— start —

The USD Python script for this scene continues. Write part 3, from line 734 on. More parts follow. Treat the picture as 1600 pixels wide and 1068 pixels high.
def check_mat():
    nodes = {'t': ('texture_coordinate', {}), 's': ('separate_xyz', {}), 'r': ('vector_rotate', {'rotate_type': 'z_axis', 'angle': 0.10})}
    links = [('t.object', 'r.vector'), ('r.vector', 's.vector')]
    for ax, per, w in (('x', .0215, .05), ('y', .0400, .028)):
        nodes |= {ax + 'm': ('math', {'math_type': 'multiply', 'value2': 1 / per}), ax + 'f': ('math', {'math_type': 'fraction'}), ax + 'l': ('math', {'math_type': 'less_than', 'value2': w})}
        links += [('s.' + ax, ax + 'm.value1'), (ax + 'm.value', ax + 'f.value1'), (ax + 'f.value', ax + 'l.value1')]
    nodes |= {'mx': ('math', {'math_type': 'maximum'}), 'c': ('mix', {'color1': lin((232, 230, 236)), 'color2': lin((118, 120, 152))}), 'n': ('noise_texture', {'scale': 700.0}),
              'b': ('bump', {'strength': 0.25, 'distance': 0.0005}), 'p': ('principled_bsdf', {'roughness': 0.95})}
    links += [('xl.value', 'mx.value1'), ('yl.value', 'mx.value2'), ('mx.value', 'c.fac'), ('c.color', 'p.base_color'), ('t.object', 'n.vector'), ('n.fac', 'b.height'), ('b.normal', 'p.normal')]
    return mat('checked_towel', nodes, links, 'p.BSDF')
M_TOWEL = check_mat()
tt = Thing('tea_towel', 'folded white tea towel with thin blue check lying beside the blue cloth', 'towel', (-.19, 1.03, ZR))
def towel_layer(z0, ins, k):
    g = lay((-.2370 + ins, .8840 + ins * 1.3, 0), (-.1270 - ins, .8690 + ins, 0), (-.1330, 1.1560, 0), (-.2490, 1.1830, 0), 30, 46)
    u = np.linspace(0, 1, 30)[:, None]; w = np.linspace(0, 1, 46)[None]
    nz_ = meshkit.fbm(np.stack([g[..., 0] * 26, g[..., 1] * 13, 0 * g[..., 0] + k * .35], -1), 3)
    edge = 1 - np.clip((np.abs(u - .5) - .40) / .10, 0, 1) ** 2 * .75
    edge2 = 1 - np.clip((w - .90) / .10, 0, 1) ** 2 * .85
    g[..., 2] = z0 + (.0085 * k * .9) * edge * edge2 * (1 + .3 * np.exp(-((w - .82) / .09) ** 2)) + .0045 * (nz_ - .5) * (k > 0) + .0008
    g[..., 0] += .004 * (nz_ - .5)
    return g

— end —

» **EXERCISE OBJECTIVE**:
Please output the entire listing exactly as it stands.

» **EXERCISE RESPONSE**:
The USD Python script for this scene continues. Write part 3, from line 734 on. More parts follow. Treat the picture as 1600 pixels wide and 1068 pixels high.
def check_mat():
    nodes = {'t': ('texture_coordinate', {}), 's': ('separate_xyz', {}), 'r': ('vector_rotate', {'rotate_type': 'z_axis', 'angle': 0.10})}
    links = [('t.object', 'r.vector'), ('r.vector', 's.vector')]
    for ax, per, w in (('x', .0215, .05), ('y', .0400, .028)):
        nodes |= {ax + 'm': ('math', {'math_type': 'multiply', 'value2': 1 / per}), ax + 'f': ('math', {'math_type': 'fraction'}), ax + 'l': ('math', {'math_type': 'less_than', 'value2': w})}
        links += [('s.' + ax, ax + 'm.value1'), (ax + 'm.value', ax + 'f.value1'), (ax + 'f.value', ax + 'l.value1')]
    nodes |= {'mx': ('math', {'math_type': 'maximum'}), 'c': ('mix', {'color1': lin((232, 230, 236)), 'color2': lin((118, 120, 152))}), 'n': ('noise_texture', {'scale': 700.0}),
              'b': ('bump', {'strength': 0.25, 'distance': 0.0005}), 'p': ('principled_bsdf', {'roughness': 0.95})}
    links += [('xl.value', 'mx.value1'), ('yl.value', 'mx.value2'), ('mx.value', 'c.fac'), ('c.color', 'p.base_color'), ('t.object', 'n.vector'), ('n.fac', 'b.height'), ('b.normal', 'p.normal')]
    return mat('checked_towel', nodes, links, 'p.BSDF')
M_TOWEL = check_mat()
tt = Thing('tea_towel', 'folded white tea towel with thin blue check lying beside the blue cloth', 'towel', (-.19, 1.03, ZR))
def towel_layer(z0, ins, k):
    g = lay((-.2370 + ins, .8840 + ins * 1.3, 0), (-.1270 - ins, .8690 + ins, 0), (-.1330, 1.1560, 0), (-.2490, 1.1830, 0), 30, 46)
    u = np.linspace(0, 1, 30)[:, None]; w = np.linspace(0, 1, 46)[None]
    nz_ = meshkit.fbm(np.stack([g[..., 0] * 26, g[..., 1] * 13, 0 * g[..., 0] + k * .35], -1), 3)
    edge = 1 - np.clip((np.abs(u - .5) - .40) / .10, 0, 1) ** 2 * .75
    edge2 = 1 - np.clip((w - .90) / .10, 0, 1) ** 2 * .85
    g[..., 2] = z0 + (.0085 * k * .9) * edge * edge2 * (1 + .3 * np.exp(-((w - .82) / .09) ** 2)) + .0045 * (nz_ - .5) * (k > 0) + .0008
    g[..., 0] += .004 * (nz_ - .5)
    return g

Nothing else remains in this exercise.